Proceedings Article | 13 March 2018
Hakki Ergun Cekli, Jelle Nije, Alexander Ypma, Vahid Bastani, Dag Sonntag, Henk Niesing, Linmiao Zhang, Zakir Ullah, Venky Subramony, Ravin Somasundaram, William Susanto, Masazumi Matsunobu, Jeff Johnson, Cyrus Tabery, Chenxi Lin, Yi Zou
KEYWORDS: Pattern recognition, Fingerprint recognition, Semiconducting wafers, Scanners, Metrology, Overlay metrology, Optical lithography, Lithography, Manufacturing, Optical parametric oscillators, Process control, Principal component analysis
In addition to lithography process and equipment induced variations, processes like etching, annealing, film deposition and planarization exhibit variations, each having their own intrinsic characteristics and leaving an effect, a ‘fingerprint’, on the wafers. With ever tighter requirements for CD and overlay, controlling these process induced variations is both increasingly important and increasingly challenging in advanced integrated circuit (IC) manufacturing. For example, the on-product overlay (OPO) requirement for future nodes is approaching <3nm, requiring the allowable budget for process induced variance to become extremely small. Process variance control is seen as an bottleneck to further shrink which drives the need for more sophisticated process control strategies. In this context we developed a novel ‘computational process control strategy’ which provides the capability of proactive control of each individual wafer with aim to maximize the yield, without introducing a significant impact on metrology requirements, cycle time or productivity. The complexity of the wafer process is approached by characterizing the full wafer stack building a fingerprint library containing key patterning performance parameters like Overlay, Focus, etc. Historical wafer metrology is decomposed into dominant fingerprints using Principal Component Analysis. By associating observed fingerprints with their origin e.g. process steps, tools and variables, we can give an inline assessment of the strength and origin of the fingerprints on every wafer. Once the fingerprint library is established, a wafer specific fingerprint correction recipes can be determined based on its processing history. Data science techniques are used in real-time to ensure that the library is adaptive.
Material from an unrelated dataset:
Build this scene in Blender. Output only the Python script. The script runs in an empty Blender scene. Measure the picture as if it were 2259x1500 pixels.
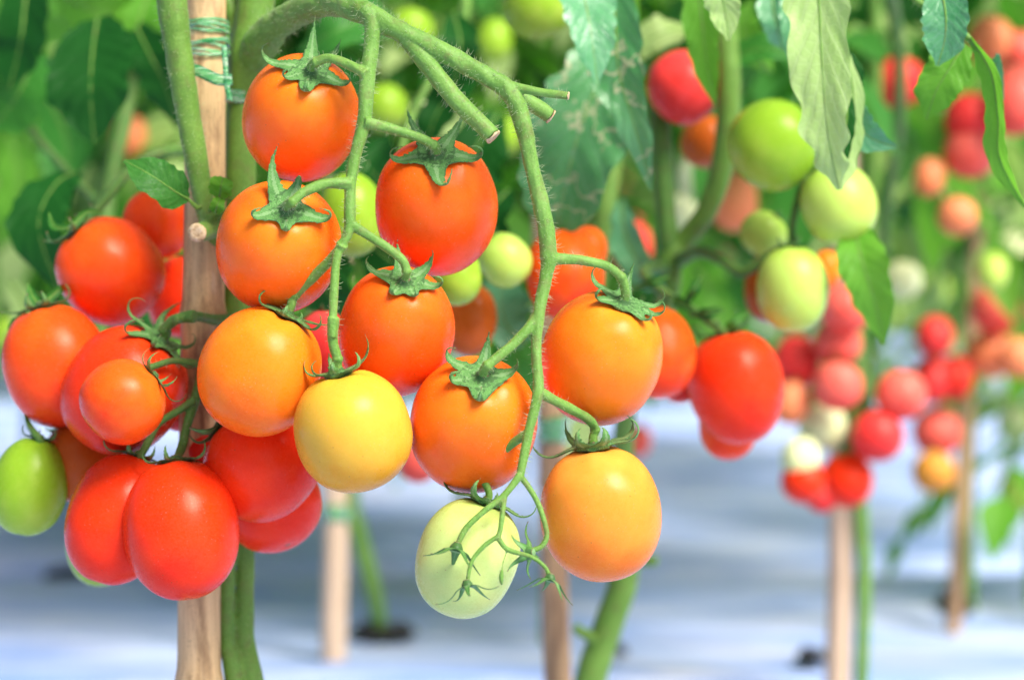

To realize this concept, ASML TWINSCAN scanners play a vital role with their on-board full wafer detection and exposure correction capabilities. High density metrology data is created by the scanner for each wafer and on every layer during the lithography steps. This metrology data will be used to obtain the process fingerprints. Also, the per exposure and per wafer correction potential of the scanners will be utilized for improved patterning control. Additionally, the fingerprint library will provide early detection of excursions for inline root cause analysis and process optimization guidance.